Kirin Holdings has launched phase two of its plan to reach JPY2.5tn (US$27bn) in annual net sales and JPY250bn in operating profits by 2015.

Synergies form a large part of the three-year strategy launched today (26 October), following a year that has seen the Japanese brewer and soft drinks maker acquire full control of Australian brewing giant Lion Nathan and a near-49% stake in Philippines-based San Miguel Brewery.

In a nutshell, Kirin's Vision 2015 document is about reducing costs and reliance on a mature Japanese market that has seen sluggish economic growth and houses a "defensive consumer mindset", while expanding in Asia-Pacific markets with higher growth potential.

The brewer aims to recoup 30% of annual net beer sales from outside of Japan by 2015. Earlier this year, it said it expected this  to be 24% in 2009.

The Lion Nathan and San Miguel deals have laid down significant stepping stones for this expansion, particularly given Lion Nathan's solid growth so far in 2009.

In the new three-year strategy, the second phase in the 2015 masterplan, Kirin said: "In overseas markets, we aim to realise synergies between Lion Nathan and National Foods under the direction of Lion Nathan National Foods Pty, our new holding company in Australia, while promoting our integrated beverages group strategy in Oceania."

Synergies and cost savings are the key themes of the second phase.

"During the term of the previous medium-term business plan, intiatives were focused on expanding the scope and scale of Kirin's operations to achieve a quantum leap in growth," said Kirin.

"The new plan focuses on achieving a quantum leap in profitabiliy, and to support this we will take steps to accelerate group synergies."

Accordingly, Kirin announced that it will close two of its breweries in Japan - Tochigi and Hokuriku - next year, with beer production and research facilities expected to transfer to other breweries.

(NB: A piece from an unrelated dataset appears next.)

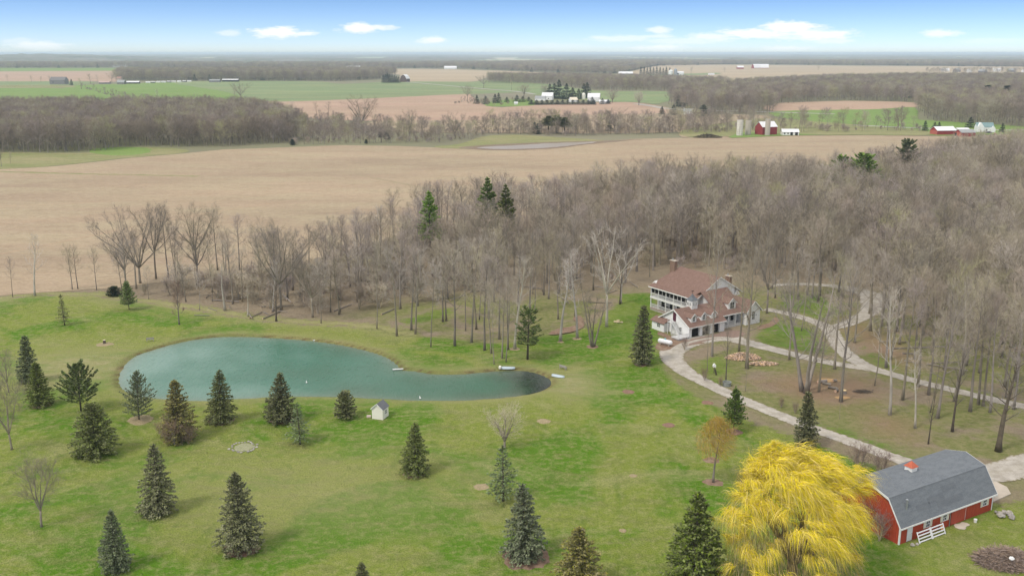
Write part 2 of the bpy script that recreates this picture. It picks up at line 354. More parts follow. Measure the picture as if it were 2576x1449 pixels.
# green only away from the pond; straw-coloured margins by the water, along the wood edge, at the right end
dry = np.exp(-np.abs(np.minimum(sp, 0)+1.2)/2.2)*.6*(sp < 1)
left_end = np.exp(-((P[:,0]-G(225,905)[0])**2/14**2+(P[:,1]-G(225,925)[1])**2/13**2)); dry = np.maximum(dry, left_end*1.0)
rend = np.exp(-((P[:,0]-G(1440,965)[0])**2/6**2+(P[:,1]-G(1440,965)[1])**2/9**2)); dry = np.maximum(dry, rend*.9)
strip = np.exp(-np.abs(sl+2.0)/3.4)*(P[:,0] < -20)*(sl > -9); dry = np.maximum(dry, strip); lawn = np.maximum(lawn, strip*.8)
lowl = np.exp(-((P[:,0]+30)**2/26**2+(P[:,1]-125)**2/14**2))*.42; dry = np.maximum(dry, lowl)
near_shore = np.clip((P[:,1]-163)/6, 0, 1); bank = np.clip(1.3*np.exp(-np.abs(sp+.20)/.38), 0, 1)*(.25+.75*near_shore)
mud = np.clip((sp-.6)/2, 0, 1)
field_q = [G(*p) for p in [(-900,738),(0,745),(150,733),(280,725),(420,708),(600,690),(760,660),(880,630),(1000,595),(1150,565),(1300,545),(1500,522),(1800,508),(2000,500),(2200,476),(2350,440),(2460,420),(2700,385),(2576,336),(2460,342),(2340,343),(2200,341),(2050,342),(1900,341),(1740,347),(1600,350),(1520,355),(1450,366),(1380,374),(1300,378),(1215,378),(1130,373),(1000,368),(861,366),(700,372),(560,377),(450,388),(330,398),(240,408),(150,418),(60,424),(-200,432),(-900,450)]]
gz = vnoise(P[:,0]/38, P[:,1]/38, 3)*.20+vnoise(P[:,0]/11, P[:,1]/11, 4)*.05
flat = np.clip((-sp-1)/8, 0, 1)
flat = np.minimum(flat, np.clip((-sdist(P, field_q)-1)/10, 0, 1)); gz = gz*flat
for dp, hw in DRIVES:
    line = [G(*p) for p in dp]; dd = sdist(P, line, closed=False); flat = np.minimum(flat, np.clip((dd-4)/8, 0, 1))
hx, hy = 45.0, 209.0; flat = np.minimum(flat, np.clip((np.hypot(P[:,0]-hx, P[:,1]-hy)-22)/8, 0, 1))
flat = np.minimum(flat, np.clip((np.hypot(P[:,0]-57, P[:,1]-117)-16)/8, 0, 1))
flat = np.minimum(flat, np.clip((np.minimum.reduce([P[:,0]-GX0, GX1-P[:,0], P[:,1]-GY0, GY1-P[:,1]]))/10, 0, 1))
gz = gz*flat
gz = np.where(sp > -2.2, np.minimum(gz, np.interp(sp, [-2.2, -.9, -.35, 0, .6, 3, 10], [0, -.04, -.16, -.42, -.62, -.95, -2.2])), gz)
def ground_height(x, y):
    i = int(round(x-GX0)); j = int(round(y-GY0))
    if 0 <= i < len(xs) and 0 <= j < len(ys): return float(gz[j*len(xs)+i])
    return 0.0
nx, ny = len(xs), len(ys)
J, I = np.meshgrid(np.arange(ny-1), np.arange(nx-1), indexing='ij'); a0 = (J*nx+I).ravel()
quads = np.stack([a0, a0+1, a0+nx+1, a0+nx], 1)
is_lawn = lawn[quads].mean(1) > .5
def sheet(name, sel):
    q = quads[sel]; used, inv = np.unique(q, return_inverse=True); inv = inv.reshape(q.shape)
    me = bpy.data.meshes.new(name); me.vertices.add(len(used)); me.vertices.foreach_set('co', np.stack([P[used,0], P[used,1], gz[used]], 1).ravel())
    me.loops.add(q.size); me.loops.foreach_set('vertex_index', inv.ravel()); me.polygons.add(len(q)); me.polygons.foreach_set('loop_start', np.arange(len(q))*4)
    me.polygons.foreach_set('use_smooth', np.ones(len(q), bool))
    me.update(calc_edges=True); me.materials.append(M_GROUND)
    for nme, arr in (('lawn', lawn), ('dry', dry), ('bank', bank), ('mud', mud), ('rust', rust), ('open', opn), ('green', green)):
        at_ = me.attributes.new(nme, 'FLOAT', 'POINT'); at_.data.foreach_set('value', arr[used].astype(np.float32))
    return tag(obj(name, me), kind='structure')
sheet('lawn', is_lawn); sheet('woodland_floor', ~is_lawn)
M_FAR = mat('far_ground', (.25,.225,.155), (.19,.175,.115), scale=.012, coords='Position', detail=8, c3=(.155,.175,.075), scale3=.006, f3=.6)
FARX, FARY = 26000, 33000
bm_ = MB()
for (x0, y0, x1, y1) in ((-FARX, -600, GX0, FARY), (GX1, -600, FARX, FARY), (GX0, -600, GX1, GY0), (GX0, GY1, GX1, FARY)):
    bm_.add([(x0,y0,0),(x1,y0,0),(x1,y1,0),(x0,y1,0)], [(0,1,2,3)])
tag(bm_.build('ground', M_FAR), kind='structure')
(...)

The firm has also begun a "comprehensive review" of its sales setup in Japan and said it is considering creating a separate company "to handle all sales functions".

Kirin signed a distribution joint venture deal with Diageo in Japan this year, bringing together all its alcoholic drinks distribution under one roof.

In domestic soft drinks, Kirin indicated that it will pursue even more rigorous cost savings.

"The market in Japan is becoming highly mature, and competition is expected to intensify even further," said the group. "We will focus resources on core brands while taking a value sales approach, aiming to create brands with strong customer loyalty."

The wild card still in the pack is the merger talks between Kirin Holdings and rival drinks producer Suntory Holdings, which have yet to reach a conclusion.

Nor has Kirin ruled out further forays abroad. "We intend to secure a sound financial position by reducing interest-bearing debt, while retaining the flexibility to make strategic investments for growth," it said.

Net sales, minus excise tax, are expected to hit JPY1.93tn for the 12 months of 2009, with operating profits of JPY125bn.

Sales and operating profits are anticipated to rise to JPY2.13tn and JPY188bn by the end of 2012, according to the three-year plan.